The Sack of Rome in 1527 drove the city's artists to far-flung places of refuge, Parmigianino going first to Bologna, where he continued both to paint and etch, and then in 1530 back to his native city, where he was supposed to do two altar pieces for the imposing, newly built Santa Maria della Steccata church in the center of town. The following year he was contracted to fresco the church's apse and the broad vault in front of it. After several preparatory schemes, the subject chosen for the arch was taken from the parable in St. Matthew's gospel of 'The Wise and Foolish Virgins,' the only part of Parmigianino's scheme ever completed.
Nothing quite like this extraordinary tapestry-like creation exists in Parmigianino's or in any other Renaissance artist's work. Trios of blond vase- and lamp-bearing Wise and Foolish Virgins face each other on either side of the vault, the central Foolish Virgin with an expression of sublime empty-headedness, while her counterpart frowns with purposeful concentration, their clinging, diaphanous drapery emphasizing their full, sensual bodies beneath. In the trompe-l'oeil niches to either side of them are wonderful monochrome statues of Moses, Aaron, Adam and Eve. The overarching background is a further illusionistic tour de force: a blue and red coffered ceiling embossed with huge gold rosettes and festooned with the teeming foison of the earth - flowers, foliage, fruit, crabs, lobsters, scallop shells, frogs, sheeps' heads and birds. The frieze below the curving arch is decorated with gigantic trompe l'oeil books.
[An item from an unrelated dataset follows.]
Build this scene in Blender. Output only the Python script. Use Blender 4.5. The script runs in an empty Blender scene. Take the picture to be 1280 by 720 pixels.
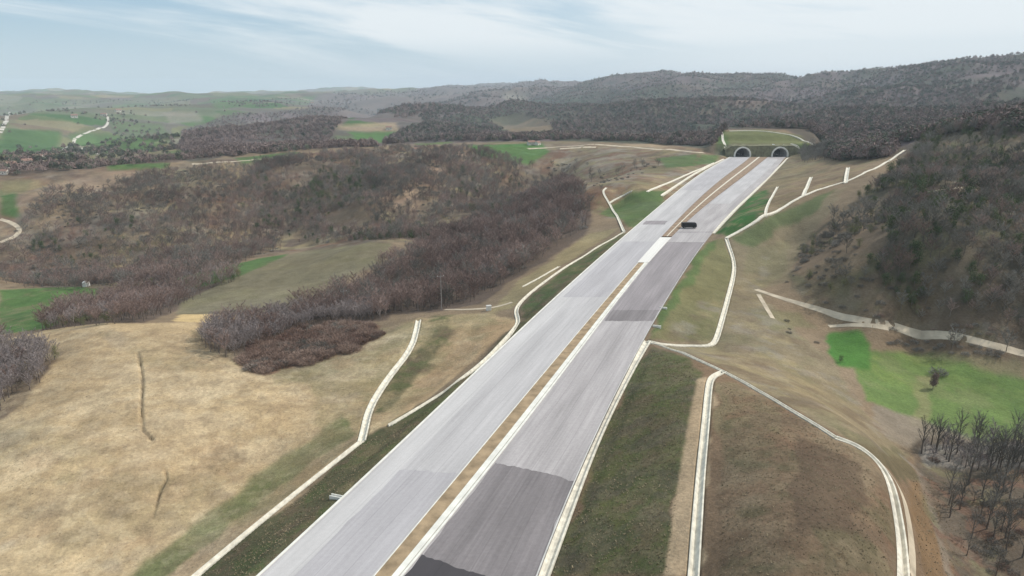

Under normal circumstances this frieze is virtually invisible from ground level, as indeed is much of the fascinating, myriad, minute detail of this entire bizarrely captivating composition. Scaffolding erected in the Santa Maria della Steccata church for conservation and restoration purposes has been left in place for the duration of the show, allowing the public to ascend and examine at close hand these stupendous frescoes high up on the vault in front of the altar - an opportunity perhaps never to be repeated.
Work on this masterpiece proceeded at an agonizingly slow pace. Finally, after eight years and with the apse above the altar not even begun, the church's trustees demanded repayment of monies advanced, and failing to receive them, had the artist arrested and imprisoned.
One of Parmigianino's friends who contributed to his bail was Francesco Baiardi, whose sister had commissioned the renowned 'Madonna of the Long Neck' (now at the Uffizi), and whose 14-year-old niece was probably the model for the artist's single most famous portrait, which legend later held to be of the courtesan 'Antea.' Baiardi was also the owner of the suggestive 'Cupid Carving his Bow,' and bought Parmigianino's erotic drawings, of which he produced a large number.
Upon his release, the artist fled to Cremonese territory, where he died the following year. His work has resonated down the centuries, his influence resurfacing at unlikely times and in surprising places - as in the oval faces, swan necks and elongated bodies in the paintings of Modigliani. But, as the final sections on his immediate effect on the subsequent course of European Mannerism demonstrate, he spawned followers but none to match the master.